Findings drawn from manufacturer specs, community sources (BadmintonCN, Reddit r/badminton, BadmintonCentral, video reviewers), and on-court testing. See our editorial process for the full citation model.
Why brand spec sheets are not enough
Yonex labels shafts Stiff or Extra Stiff. Victor uses similar text labels. Li-Ning uses Hard or Hi-Flex. None of these scales line up between brands — a Yonex Stiff is not the same as a Victor Stiff. This makes cross-brand racket comparison genuinely difficult unless you have all the rackets in your hands at once. Reviewers who want to compare a Yonex Astrox 88D Pro 2024 to a Li-Ning Halbertec 9000 Power need a more rigorous measurement, and that is where the Yuan-style protocol comes in.
What the Yuan-style protocol does
Yuan-style (源式) is a shaft-stiffness measurement protocol that has gained traction on Chinese badminton forums, particularly badmintoncn.com. The protocol applies a standardized force to a clamped shaft and measures the deflection in millimeters. The result is a single number — typically between 6 and 9 — where lower means stiffer. So a shaft at 6.71 (Yonex Astrox 100ZZ) is harder than a shaft at 8.33 (Li-Ning Halbertec 8000). The numbers are reproducible across rackets when measured on the same rig, which is what makes them useful.
The 2024-2026 Yuan-style benchmark table
Here are commonly cited values from BadmintonCN testing, ordered stiffest to softest: Yonex Astrox 100ZZ 6.71, Victor Auraspeed Hayabusa around the same range, Yonex Astrox 99 Pro 2 7.43, Yonex Astrox 88DP New Color 7.59, Li-Ning Halbertec 9000 Power 7.65, Yonex Arcsaber 11 Pro 7.86, Li-Ning Halbertec 9000 7.92, Yonex Astrox 88SP New Color in the 7.5-7.6 range, Li-Ning Halbertec 8000 8.33, Li-Ning Bladex 800 Speed 7.83, Li-Ning Bladex 800 New 8.58. Not every shaft has a published number, but enough of the 2024-2026 flagships do that you can sanity-check a shopping decision.

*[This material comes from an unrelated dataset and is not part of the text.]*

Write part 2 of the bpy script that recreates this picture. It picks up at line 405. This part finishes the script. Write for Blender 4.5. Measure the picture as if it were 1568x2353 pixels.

What the number does and does not tell you
What it tells you: how much active force you need to flex the shaft. Shafts under 7.5 require concentrated, fast power strokes — they reward technique and punish soft swings. Shafts above 8.0 are forgiving for amateur players and recover well from imprecise force. Shafts at 8.5 or higher are sugar-water by design. What it does NOT tell you: how the frame transmits that energy, how the bend point sits, whether the racket is head-heavy or head-light, what the swing weight is, how the sweet spot feels. A stiff shaft in a soft frame can lose power on smash (this is the 卸力 problem reviewers discuss with the Halbertec 9000). A medium shaft in a thick frame can feel quicker than a stiffer shaft in a thin frame.
How to use it when shopping
First, locate yourself on the scale. If you are a recreational or club-tier player, target shafts at 8.0 or higher (Halbertec 8000, Astrox 77 Pro, Nanoflare 700 Pro, Bladex 800 New). If you are competitive (Division 4-2 Irish league, BadmintonCN 5-7, USAB Class B-A), 7.5-8.0 is your sweet spot (Astrox 88S Pro 2024, AxForce 90 New, Halbertec 9000 Power, Bladex 800 Speed). If you are pro-track, sub-7.5 is on the table (Astrox 100ZZ, 100ZZ VA, 88D Pro 2024, Auraspeed HS Plus). Then refine by frame profile, head weight, and play style — but the Yuan number rules out most rackets that will not match your force profile in the first 30 seconds of looking.
Caveats and limits
Yuan-style numbers come from independent testing and are not Yonex, Victor, or Li-Ning official data. The measurement rig and protocol can vary between labs, so a 7.6 from one rig may be a 7.4 on another. Per-batch shaft variance also exists — particularly with Li-Ning, where the BadmintonCN reviewer's weighed 10 Halbertec 9000 Power samples and got swing-weight variance well outside the published spec. Treat Yuan numbers as a useful guide, not a precise truth. They are still the best cross-brand quantitative data available to amateur shoppers.